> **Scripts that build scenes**
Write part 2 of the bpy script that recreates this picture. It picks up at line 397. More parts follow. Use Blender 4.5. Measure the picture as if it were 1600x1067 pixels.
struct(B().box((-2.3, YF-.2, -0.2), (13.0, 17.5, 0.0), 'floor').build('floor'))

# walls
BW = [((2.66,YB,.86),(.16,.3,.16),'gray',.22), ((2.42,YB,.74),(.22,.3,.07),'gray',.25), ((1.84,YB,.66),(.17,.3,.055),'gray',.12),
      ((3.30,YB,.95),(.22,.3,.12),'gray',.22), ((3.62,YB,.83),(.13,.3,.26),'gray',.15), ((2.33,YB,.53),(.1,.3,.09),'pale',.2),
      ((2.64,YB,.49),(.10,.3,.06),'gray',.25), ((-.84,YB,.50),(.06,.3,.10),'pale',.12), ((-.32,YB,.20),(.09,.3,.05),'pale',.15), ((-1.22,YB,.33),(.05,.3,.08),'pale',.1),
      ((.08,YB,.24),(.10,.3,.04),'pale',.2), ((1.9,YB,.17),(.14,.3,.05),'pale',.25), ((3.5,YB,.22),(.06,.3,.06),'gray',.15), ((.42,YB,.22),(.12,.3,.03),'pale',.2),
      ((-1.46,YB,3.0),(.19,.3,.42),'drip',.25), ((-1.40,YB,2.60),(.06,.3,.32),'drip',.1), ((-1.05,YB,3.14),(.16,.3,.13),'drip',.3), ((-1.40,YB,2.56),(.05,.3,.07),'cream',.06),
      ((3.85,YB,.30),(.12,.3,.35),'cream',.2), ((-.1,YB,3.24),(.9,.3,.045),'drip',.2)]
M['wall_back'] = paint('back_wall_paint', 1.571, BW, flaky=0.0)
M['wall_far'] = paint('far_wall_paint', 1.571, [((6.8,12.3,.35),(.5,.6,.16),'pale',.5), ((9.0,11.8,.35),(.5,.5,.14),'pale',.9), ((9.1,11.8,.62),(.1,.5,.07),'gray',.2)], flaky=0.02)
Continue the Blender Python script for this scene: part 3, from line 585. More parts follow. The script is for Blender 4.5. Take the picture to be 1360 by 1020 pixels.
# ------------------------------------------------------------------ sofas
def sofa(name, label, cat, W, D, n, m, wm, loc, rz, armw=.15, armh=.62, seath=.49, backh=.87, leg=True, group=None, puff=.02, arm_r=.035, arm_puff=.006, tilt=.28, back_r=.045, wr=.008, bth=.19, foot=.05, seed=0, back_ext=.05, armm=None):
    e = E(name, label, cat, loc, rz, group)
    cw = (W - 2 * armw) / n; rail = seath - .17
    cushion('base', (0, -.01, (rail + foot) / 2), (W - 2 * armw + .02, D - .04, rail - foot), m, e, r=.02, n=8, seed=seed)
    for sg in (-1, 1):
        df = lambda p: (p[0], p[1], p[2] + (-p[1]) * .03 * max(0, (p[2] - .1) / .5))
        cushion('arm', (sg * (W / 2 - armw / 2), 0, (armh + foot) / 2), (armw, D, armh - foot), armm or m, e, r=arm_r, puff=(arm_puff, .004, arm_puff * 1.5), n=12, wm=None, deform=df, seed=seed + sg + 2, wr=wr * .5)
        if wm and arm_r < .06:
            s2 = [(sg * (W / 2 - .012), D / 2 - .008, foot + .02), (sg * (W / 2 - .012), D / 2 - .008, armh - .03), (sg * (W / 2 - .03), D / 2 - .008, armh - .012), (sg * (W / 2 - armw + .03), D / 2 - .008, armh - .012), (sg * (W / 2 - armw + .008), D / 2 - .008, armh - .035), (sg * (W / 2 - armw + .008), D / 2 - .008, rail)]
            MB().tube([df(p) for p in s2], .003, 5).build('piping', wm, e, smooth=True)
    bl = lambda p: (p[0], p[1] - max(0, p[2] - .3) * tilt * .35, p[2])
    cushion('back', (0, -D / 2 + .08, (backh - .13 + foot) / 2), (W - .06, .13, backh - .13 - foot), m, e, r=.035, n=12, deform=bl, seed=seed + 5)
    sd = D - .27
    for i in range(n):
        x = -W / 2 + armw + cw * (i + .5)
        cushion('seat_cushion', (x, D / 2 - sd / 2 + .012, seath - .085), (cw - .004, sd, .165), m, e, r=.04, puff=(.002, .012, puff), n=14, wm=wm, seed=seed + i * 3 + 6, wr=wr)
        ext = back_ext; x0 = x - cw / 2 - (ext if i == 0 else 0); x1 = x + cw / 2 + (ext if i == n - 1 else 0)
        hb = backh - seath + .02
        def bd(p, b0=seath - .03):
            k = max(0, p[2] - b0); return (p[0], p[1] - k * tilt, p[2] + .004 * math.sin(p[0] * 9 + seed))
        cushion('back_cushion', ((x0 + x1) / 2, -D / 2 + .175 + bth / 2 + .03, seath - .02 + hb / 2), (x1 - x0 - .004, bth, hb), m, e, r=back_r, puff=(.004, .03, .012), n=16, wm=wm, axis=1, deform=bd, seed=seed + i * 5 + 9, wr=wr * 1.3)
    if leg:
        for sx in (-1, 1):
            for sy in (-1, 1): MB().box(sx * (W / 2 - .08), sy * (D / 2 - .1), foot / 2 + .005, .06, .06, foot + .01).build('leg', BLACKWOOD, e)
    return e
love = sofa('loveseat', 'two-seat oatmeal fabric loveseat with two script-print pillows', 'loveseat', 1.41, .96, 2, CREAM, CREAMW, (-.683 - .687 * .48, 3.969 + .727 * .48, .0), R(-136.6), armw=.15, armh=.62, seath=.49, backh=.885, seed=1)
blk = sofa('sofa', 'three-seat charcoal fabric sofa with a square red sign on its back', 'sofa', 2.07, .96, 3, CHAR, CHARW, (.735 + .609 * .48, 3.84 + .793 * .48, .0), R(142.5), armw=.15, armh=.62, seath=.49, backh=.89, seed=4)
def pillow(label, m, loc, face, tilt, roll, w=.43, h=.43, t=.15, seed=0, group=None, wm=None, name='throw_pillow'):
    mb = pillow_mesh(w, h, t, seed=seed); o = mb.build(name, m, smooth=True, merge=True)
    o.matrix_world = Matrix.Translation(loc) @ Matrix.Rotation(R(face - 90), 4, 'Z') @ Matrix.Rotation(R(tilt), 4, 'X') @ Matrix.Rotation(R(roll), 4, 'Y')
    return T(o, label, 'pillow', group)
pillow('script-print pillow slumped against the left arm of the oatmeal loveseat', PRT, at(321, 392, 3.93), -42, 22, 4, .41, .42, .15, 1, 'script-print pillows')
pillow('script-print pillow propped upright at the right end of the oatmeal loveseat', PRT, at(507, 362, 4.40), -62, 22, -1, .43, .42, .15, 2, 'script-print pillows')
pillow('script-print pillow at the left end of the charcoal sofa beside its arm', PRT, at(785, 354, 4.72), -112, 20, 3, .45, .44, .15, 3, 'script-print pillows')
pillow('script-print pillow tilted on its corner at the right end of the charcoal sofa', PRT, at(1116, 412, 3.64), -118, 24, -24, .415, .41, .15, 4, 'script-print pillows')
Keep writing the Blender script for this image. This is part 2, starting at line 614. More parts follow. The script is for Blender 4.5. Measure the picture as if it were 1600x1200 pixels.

> **Requirements**
Every record above needs to be repeated word for word.

> **Solution**
Write part 2 of the bpy script that recreates this picture. It picks up at line 397. More parts follow. Use Blender 4.5. Measure the picture as if it were 1600x1067 pixels.
struct(B().box((-2.3, YF-.2, -0.2), (13.0, 17.5, 0.0), 'floor').build('floor'))

# walls
BW = [((2.66,YB,.86),(.16,.3,.16),'gray',.22), ((2.42,YB,.74),(.22,.3,.07),'gray',.25), ((1.84,YB,.66),(.17,.3,.055),'gray',.12),
      ((3.30,YB,.95),(.22,.3,.12),'gray',.22), ((3.62,YB,.83),(.13,.3,.26),'gray',.15), ((2.33,YB,.53),(.1,.3,.09),'pale',.2),
      ((2.64,YB,.49),(.10,.3,.06),'gray',.25), ((-.84,YB,.50),(.06,.3,.10),'pale',.12), ((-.32,YB,.20),(.09,.3,.05),'pale',.15), ((-1.22,YB,.33),(.05,.3,.08),'pale',.1),
      ((.08,YB,.24),(.10,.3,.04),'pale',.2), ((1.9,YB,.17),(.14,.3,.05),'pale',.25), ((3.5,YB,.22),(.06,.3,.06),'gray',.15), ((.42,YB,.22),(.12,.3,.03),'pale',.2),
      ((-1.46,YB,3.0),(.19,.3,.42),'drip',.25), ((-1.40,YB,2.60),(.06,.3,.32),'drip',.1), ((-1.05,YB,3.14),(.16,.3,.13),'drip',.3), ((-1.40,YB,2.56),(.05,.3,.07),'cream',.06),
      ((3.85,YB,.30),(.12,.3,.35),'cream',.2), ((-.1,YB,3.24),(.9,.3,.045),'drip',.2)]
M['wall_back'] = paint('back_wall_paint', 1.571, BW, flaky=0.0)
M['wall_far'] = paint('far_wall_paint', 1.571, [((6.8,12.3,.35),(.5,.6,.16),'pale',.5), ((9.0,11.8,.35),(.5,.5,.14),'pale',.9), ((9.1,11.8,.62),(.1,.5,.07),'gray',.2)], flaky=0.02)
Continue the Blender Python script for this scene: part 3, from line 585. More parts follow. The script is for Blender 4.5. Take the picture to be 1360 by 1020 pixels.
# ------------------------------------------------------------------ sofas
def sofa(name, label, cat, W, D, n, m, wm, loc, rz, armw=.15, armh=.62, seath=.49, backh=.87, leg=True, group=None, puff=.02, arm_r=.035, arm_puff=.006, tilt=.28, back_r=.045, wr=.008, bth=.19, foot=.05, seed=0, back_ext=.05, armm=None):
    e = E(name, label, cat, loc, rz, group)
    cw = (W - 2 * armw) / n; rail = seath - .17
    cushion('base', (0, -.01, (rail + foot) / 2), (W - 2 * armw + .02, D - .04, rail - foot), m, e, r=.02, n=8, seed=seed)
    for sg in (-1, 1):
        df = lambda p: (p[0], p[1], p[2] + (-p[1]) * .03 * max(0, (p[2] - .1) / .5))
        cushion('arm', (sg * (W / 2 - armw / 2), 0, (armh + foot) / 2), (armw, D, armh - foot), armm or m, e, r=arm_r, puff=(arm_puff, .004, arm_puff * 1.5), n=12, wm=None, deform=df, seed=seed + sg + 2, wr=wr * .5)
        if wm and arm_r < .06:
            s2 = [(sg * (W / 2 - .012), D / 2 - .008, foot + .02), (sg * (W / 2 - .012), D / 2 - .008, armh - .03), (sg * (W / 2 - .03), D / 2 - .008, armh - .012), (sg * (W / 2 - armw + .03), D / 2 - .008, armh - .012), (sg * (W / 2 - armw + .008), D / 2 - .008, armh - .035), (sg * (W / 2 - armw + .008), D / 2 - .008, rail)]
            MB().tube([df(p) for p in s2], .003, 5).build('piping', wm, e, smooth=True)
    bl = lambda p: (p[0], p[1] - max(0, p[2] - .3) * tilt * .35, p[2])
    cushion('back', (0, -D / 2 + .08, (backh - .13 + foot) / 2), (W - .06, .13, backh - .13 - foot), m, e, r=.035, n=12, deform=bl, seed=seed + 5)
    sd = D - .27
    for i in range(n):
        x = -W / 2 + armw + cw * (i + .5)
        cushion('seat_cushion', (x, D / 2 - sd / 2 + .012, seath - .085), (cw - .004, sd, .165), m, e, r=.04, puff=(.002, .012, puff), n=14, wm=wm, seed=seed + i * 3 + 6, wr=wr)
        ext = back_ext; x0 = x - cw / 2 - (ext if i == 0 else 0); x1 = x + cw / 2 + (ext if i == n - 1 else 0)
        hb = backh - seath + .02
        def bd(p, b0=seath - .03):
            k = max(0, p[2] - b0); return (p[0], p[1] - k * tilt, p[2] + .004 * math.sin(p[0] * 9 + seed))
        cushion('back_cushion', ((x0 + x1) / 2, -D / 2 + .175 + bth / 2 + .03, seath - .02 + hb / 2), (x1 - x0 - .004, bth, hb), m, e, r=back_r, puff=(.004, .03, .012), n=16, wm=wm, axis=1, deform=bd, seed=seed + i * 5 + 9, wr=wr * 1.3)
    if leg:
        for sx in (-1, 1):
            for sy in (-1, 1): MB().box(sx * (W / 2 - .08), sy * (D / 2 - .1), foot / 2 + .005, .06, .06, foot + .01).build('leg', BLACKWOOD, e)
    return e
love = sofa('loveseat', 'two-seat oatmeal fabric loveseat with two script-print pillows', 'loveseat', 1.41, .96, 2, CREAM, CREAMW, (-.683 - .687 * .48, 3.969 + .727 * .48, .0), R(-136.6), armw=.15, armh=.62, seath=.49, backh=.885, seed=1)
blk = sofa('sofa', 'three-seat charcoal fabric sofa with a square red sign on its back', 'sofa', 2.07, .96, 3, CHAR, CHARW, (.735 + .609 * .48, 3.84 + .793 * .48, .0), R(142.5), armw=.15, armh=.62, seath=.49, backh=.89, seed=4)
def pillow(label, m, loc, face, tilt, roll, w=.43, h=.43, t=.15, seed=0, group=None, wm=None, name='throw_pillow'):
    mb = pillow_mesh(w, h, t, seed=seed); o = mb.build(name, m, smooth=True, merge=True)
    o.matrix_world = Matrix.Translation(loc) @ Matrix.Rotation(R(face - 90), 4, 'Z') @ Matrix.Rotation(R(tilt), 4, 'X') @ Matrix.Rotation(R(roll), 4, 'Y')
    return T(o, label, 'pillow', group)
pillow('script-print pillow slumped against the left arm of the oatmeal loveseat', PRT, at(321, 392, 3.93), -42, 22, 4, .41, .42, .15, 1, 'script-print pillows')
pillow('script-print pillow propped upright at the right end of the oatmeal loveseat', PRT, at(507, 362, 4.40), -62, 22, -1, .43, .42, .15, 2, 'script-print pillows')
pillow('script-print pillow at the left end of the charcoal sofa beside its arm', PRT, at(785, 354, 4.72), -112, 20, 3, .45, .44, .15, 3, 'script-print pillows')
pillow('script-print pillow tilted on its corner at the right end of the charcoal sofa', PRT, at(1116, 412, 3.64), -118, 24, -24, .415, .41, .15, 4, 'script-print pillows')
Keep writing the Blender script for this image. This is part 2, starting at line 614. More parts follow. The script is for Blender 4.5. Measure the picture as if it were 1600x1200 pixels.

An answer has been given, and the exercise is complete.